Vietnam, July 12: Political mayhem takes center stage in the UK following deadly attacks on British troops in Afghanistan where soldiers are told to fight an “unwinnable” war.
Voices of strife within the ruling Labor party have unified with the opposition about the recent attacks on British military. High-ranking Labor authorities have even blasted the government’s approach to the ongoing campaign in the southern Helmand province of Afghanistan.
Leading British politicians from the Labor administration slammed the British chief of general staff, General Sir Richard Dannatt, for his recent remarks calling for an additional 2,000 forces to the existing 9,000 in bid to stifle militancy around the Pakistan-Afghanistan border.
David Crausby, Labor MP, in the defense committee of the British parliament, criticized the General, accusing him of playing politics in the wake of the recent Taliban militia assault that killed eight soldiers in a single day, Britain’s daily, the Times reported.
“General Dannatt has crossed an important line. He is playing a high-risk game,” he said.
Crausby said, “It is not appropriate to play party politics at this time. Dannatt should just get on with the job. After the conflict, if there are lessons to be learnt, we should do so in a considered manner.”

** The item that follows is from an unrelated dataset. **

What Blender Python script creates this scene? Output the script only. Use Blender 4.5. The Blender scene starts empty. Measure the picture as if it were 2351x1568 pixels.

Leader of the Conservatives, David Cameron, said the government’s failure in the handling of the war has become a “scandal.”
The latest deaths of British soldiers has rocked the capital. Rights campaigners along with journalists from leading UK media have pledged to stage a demonstration Monday on Downing Street to demand a speedy withdrawal of British forces from war-ravaged Afghanistan.

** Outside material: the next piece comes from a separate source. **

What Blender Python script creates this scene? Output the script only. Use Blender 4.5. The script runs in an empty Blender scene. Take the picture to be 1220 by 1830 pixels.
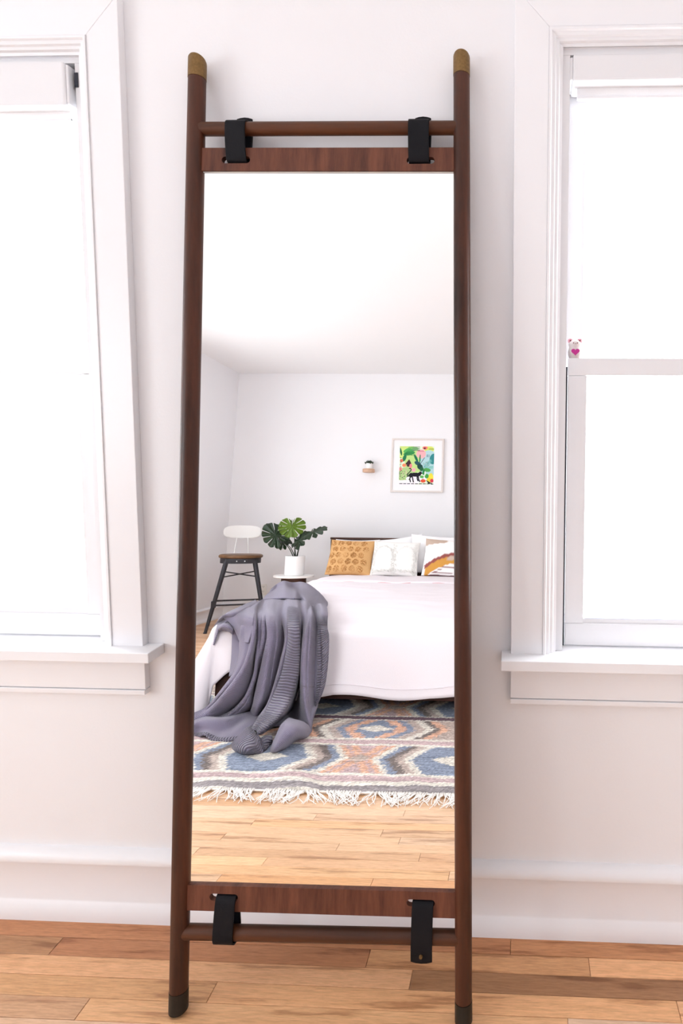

Anti-war campaigners have likened the UK presence in Afghanistan to the 1960s US war in Vietnam, where over 300,000 US soldiers were killed.
“The troop ‘surge’ which was meant to pacify Helmand province has become a nightmare for the British army,” Stop the War coalition said on Saturday.
“This unwinnable war must stop now,” the movement concluded.
At least 184 UK troops have so far lost their lives in Afghanistan, which outnumbers the total number of British troops lost in action in Iraq.
Army generals have portrayed a ‘long hard summer’ for international service members in Afghanistan.